#### PROBLEM DESCRIPTION:
Say how many lines contain the string "Treat". Give no other output.

#### AVAILABLE RECORDS:
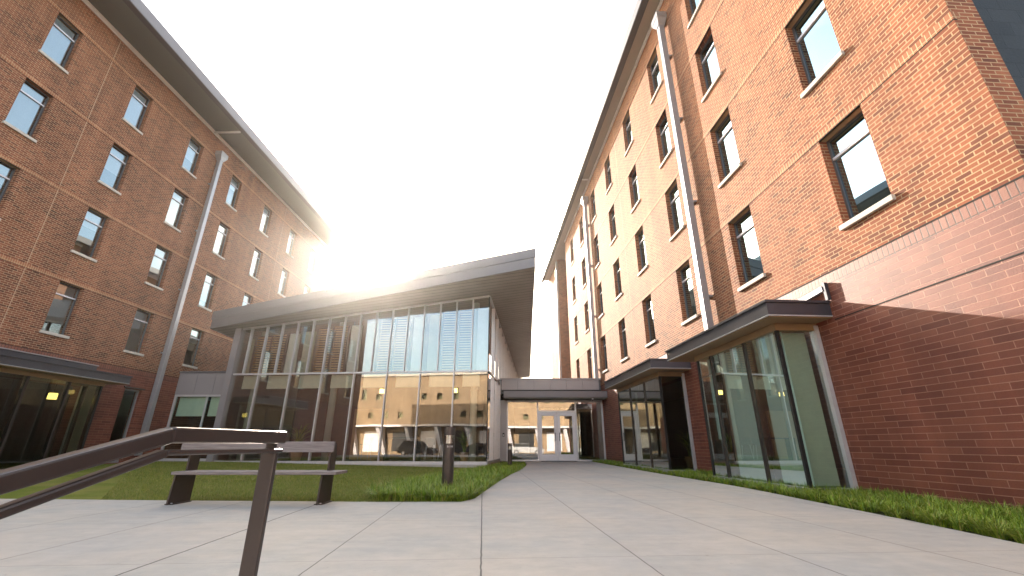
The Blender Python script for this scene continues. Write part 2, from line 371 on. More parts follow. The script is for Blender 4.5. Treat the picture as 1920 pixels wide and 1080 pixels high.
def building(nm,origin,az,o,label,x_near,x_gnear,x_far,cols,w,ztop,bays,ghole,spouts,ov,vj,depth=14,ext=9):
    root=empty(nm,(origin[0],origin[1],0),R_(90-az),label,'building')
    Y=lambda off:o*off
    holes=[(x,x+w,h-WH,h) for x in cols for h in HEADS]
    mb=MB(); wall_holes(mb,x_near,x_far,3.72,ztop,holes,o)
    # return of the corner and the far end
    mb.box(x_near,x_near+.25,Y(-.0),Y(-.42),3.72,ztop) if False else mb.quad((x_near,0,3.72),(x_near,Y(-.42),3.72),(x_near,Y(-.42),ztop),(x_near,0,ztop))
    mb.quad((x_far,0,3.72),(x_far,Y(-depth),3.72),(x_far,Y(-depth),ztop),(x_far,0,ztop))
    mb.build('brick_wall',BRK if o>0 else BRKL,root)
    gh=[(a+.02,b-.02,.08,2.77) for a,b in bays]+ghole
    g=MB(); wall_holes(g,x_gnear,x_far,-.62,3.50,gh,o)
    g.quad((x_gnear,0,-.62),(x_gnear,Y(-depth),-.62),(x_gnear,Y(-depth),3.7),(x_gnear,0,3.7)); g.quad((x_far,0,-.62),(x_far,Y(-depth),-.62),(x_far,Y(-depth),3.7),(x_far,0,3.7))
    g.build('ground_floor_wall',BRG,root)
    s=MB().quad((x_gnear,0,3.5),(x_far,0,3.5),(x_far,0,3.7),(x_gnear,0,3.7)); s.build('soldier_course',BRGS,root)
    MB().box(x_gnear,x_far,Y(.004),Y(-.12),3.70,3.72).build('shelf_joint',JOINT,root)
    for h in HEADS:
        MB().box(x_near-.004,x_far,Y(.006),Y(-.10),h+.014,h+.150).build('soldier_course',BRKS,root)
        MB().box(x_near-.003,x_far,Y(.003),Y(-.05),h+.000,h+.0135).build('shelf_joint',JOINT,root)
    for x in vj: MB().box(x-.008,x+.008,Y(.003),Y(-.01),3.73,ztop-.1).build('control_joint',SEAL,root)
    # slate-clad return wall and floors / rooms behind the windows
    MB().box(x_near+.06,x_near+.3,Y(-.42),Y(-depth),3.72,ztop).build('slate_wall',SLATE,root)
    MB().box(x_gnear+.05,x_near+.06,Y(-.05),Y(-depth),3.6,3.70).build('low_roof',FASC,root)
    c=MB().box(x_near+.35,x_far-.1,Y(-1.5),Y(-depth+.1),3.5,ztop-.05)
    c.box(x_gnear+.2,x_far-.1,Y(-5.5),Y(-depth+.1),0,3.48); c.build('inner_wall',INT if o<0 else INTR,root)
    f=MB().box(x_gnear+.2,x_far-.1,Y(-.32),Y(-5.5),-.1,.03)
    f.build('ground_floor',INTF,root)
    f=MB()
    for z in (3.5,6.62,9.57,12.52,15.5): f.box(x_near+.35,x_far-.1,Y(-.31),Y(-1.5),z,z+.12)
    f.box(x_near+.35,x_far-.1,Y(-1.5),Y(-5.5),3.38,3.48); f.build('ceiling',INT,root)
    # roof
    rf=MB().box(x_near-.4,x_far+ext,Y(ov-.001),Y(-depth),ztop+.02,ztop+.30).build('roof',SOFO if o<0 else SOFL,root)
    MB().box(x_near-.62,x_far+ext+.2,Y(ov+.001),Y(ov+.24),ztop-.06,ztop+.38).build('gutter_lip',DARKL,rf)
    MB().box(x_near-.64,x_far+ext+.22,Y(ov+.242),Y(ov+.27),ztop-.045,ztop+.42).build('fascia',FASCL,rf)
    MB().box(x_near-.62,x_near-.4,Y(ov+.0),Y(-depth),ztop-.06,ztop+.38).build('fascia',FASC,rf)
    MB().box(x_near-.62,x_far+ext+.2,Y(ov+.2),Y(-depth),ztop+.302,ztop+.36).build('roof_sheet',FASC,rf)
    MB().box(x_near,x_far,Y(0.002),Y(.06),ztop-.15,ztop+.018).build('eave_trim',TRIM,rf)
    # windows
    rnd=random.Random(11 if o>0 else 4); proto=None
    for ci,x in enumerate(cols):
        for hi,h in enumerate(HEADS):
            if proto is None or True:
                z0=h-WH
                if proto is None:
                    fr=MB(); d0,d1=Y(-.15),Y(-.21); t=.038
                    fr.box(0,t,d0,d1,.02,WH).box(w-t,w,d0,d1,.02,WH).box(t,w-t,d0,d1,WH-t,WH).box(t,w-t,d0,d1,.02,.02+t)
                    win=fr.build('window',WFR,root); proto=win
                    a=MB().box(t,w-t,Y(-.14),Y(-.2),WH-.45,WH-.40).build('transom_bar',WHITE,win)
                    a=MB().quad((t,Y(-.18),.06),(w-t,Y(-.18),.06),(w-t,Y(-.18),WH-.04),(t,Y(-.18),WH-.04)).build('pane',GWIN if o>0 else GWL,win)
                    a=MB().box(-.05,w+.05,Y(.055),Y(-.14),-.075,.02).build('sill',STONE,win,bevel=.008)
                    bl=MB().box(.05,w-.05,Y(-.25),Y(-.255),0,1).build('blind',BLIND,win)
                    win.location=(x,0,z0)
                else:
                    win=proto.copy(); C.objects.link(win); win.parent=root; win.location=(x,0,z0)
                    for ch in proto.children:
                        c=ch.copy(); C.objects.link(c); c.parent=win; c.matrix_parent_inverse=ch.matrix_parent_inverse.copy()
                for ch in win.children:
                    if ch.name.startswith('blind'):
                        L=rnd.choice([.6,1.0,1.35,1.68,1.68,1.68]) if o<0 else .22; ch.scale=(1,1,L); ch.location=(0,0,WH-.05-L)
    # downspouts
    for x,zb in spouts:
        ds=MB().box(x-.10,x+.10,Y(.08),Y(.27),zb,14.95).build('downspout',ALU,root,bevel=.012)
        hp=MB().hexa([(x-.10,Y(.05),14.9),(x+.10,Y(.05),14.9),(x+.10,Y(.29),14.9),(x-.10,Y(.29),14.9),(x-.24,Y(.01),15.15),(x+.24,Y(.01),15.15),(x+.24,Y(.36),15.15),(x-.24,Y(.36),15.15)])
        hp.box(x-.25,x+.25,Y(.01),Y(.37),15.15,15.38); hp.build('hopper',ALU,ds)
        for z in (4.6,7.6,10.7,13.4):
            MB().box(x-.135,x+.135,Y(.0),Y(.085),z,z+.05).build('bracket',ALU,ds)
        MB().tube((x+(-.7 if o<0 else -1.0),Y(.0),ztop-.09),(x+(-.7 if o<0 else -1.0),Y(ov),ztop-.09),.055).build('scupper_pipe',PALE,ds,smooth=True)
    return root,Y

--

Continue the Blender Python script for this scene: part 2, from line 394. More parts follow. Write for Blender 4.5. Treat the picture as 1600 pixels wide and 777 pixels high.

#### ANSWER FOR THE TASK:
2